You ask about the evidence I may receive from your
neighbours. Under my procedures, I am able to take evidence from
witnesses. That evidence is, like all the other evidence I receive,
subject to parliamentary privilege during the course of my inquiries.
Once I am clear about the evidence I have received from witnesses,
I normally show it to the Member and invite their comments. It
is too early to say how pertinent any evidence I receive from
your neighbours or other witness may be to the outcome of my inquiries.

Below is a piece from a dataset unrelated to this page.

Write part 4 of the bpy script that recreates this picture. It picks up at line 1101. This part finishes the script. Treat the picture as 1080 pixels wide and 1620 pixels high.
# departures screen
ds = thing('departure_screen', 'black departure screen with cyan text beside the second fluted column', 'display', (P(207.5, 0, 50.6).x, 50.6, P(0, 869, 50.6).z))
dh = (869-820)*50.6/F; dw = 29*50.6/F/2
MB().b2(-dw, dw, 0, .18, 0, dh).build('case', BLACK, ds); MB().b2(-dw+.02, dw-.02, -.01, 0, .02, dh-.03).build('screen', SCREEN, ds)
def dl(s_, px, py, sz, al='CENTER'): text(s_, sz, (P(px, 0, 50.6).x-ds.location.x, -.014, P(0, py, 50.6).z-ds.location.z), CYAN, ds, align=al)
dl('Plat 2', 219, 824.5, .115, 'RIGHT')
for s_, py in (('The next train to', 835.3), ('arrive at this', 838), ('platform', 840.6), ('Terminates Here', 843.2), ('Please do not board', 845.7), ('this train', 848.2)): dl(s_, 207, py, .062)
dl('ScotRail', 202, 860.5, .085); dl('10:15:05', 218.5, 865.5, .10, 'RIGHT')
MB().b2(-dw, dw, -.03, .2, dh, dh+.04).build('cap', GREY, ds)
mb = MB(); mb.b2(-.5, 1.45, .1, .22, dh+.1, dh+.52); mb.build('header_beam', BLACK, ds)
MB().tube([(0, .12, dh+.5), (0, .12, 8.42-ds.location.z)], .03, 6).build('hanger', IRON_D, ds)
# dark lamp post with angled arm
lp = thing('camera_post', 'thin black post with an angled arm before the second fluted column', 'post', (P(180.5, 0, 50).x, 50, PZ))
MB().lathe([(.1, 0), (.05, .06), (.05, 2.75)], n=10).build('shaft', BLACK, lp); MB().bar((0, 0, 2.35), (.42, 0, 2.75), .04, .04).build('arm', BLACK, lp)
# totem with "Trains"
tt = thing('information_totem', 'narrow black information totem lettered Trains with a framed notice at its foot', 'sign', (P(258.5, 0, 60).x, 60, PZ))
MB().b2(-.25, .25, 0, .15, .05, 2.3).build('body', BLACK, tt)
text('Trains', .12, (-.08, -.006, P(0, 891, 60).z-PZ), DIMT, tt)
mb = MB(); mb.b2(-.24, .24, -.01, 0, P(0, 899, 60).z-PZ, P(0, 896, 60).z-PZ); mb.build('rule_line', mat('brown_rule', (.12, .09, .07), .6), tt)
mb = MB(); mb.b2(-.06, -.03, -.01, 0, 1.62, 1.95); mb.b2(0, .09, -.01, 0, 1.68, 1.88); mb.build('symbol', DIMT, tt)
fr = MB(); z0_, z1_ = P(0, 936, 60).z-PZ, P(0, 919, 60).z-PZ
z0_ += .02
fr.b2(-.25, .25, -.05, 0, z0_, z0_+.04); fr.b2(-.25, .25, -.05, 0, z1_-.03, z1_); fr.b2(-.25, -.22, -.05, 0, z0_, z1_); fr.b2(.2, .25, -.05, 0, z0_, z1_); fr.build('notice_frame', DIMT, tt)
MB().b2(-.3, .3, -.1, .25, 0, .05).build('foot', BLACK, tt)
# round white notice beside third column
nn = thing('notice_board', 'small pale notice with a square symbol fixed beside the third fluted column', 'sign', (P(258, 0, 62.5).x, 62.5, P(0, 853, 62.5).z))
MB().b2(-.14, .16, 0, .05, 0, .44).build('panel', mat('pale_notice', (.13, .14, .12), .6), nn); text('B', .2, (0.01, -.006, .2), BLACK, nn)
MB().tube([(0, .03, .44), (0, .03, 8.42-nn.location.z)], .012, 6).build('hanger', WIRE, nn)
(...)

You asked also about confidentiality. As you know,
information you send me is subject to parliamentary privilege
during the course of my inquiries. But it may be published once
my inquiry is completed. This may be so if I decide to submit
a memorandum to the Committee on Standards and Privileges when
I would submit to the Committee all the relevant evidence I have
received and the Committee would normally publish that with my
memorandum along with their own report. I am, however, able to
omit sections of the information I have received if I think it
is necessary and if I think the information is not required by
the Committee to assess the evidence on which I have reached my
conclusion. It is also open to Members to ask the Committee not
to publish with their report parts of evidence I have received.
I will be back in touch as soon as I have concluded
my work on your overnight stays. I would hope then to approach
the Department of Resources for their help on this inquiry. They
will be given copies of all the evidence I have received to help
them form their advice to me.
Thank you for your help on these matters.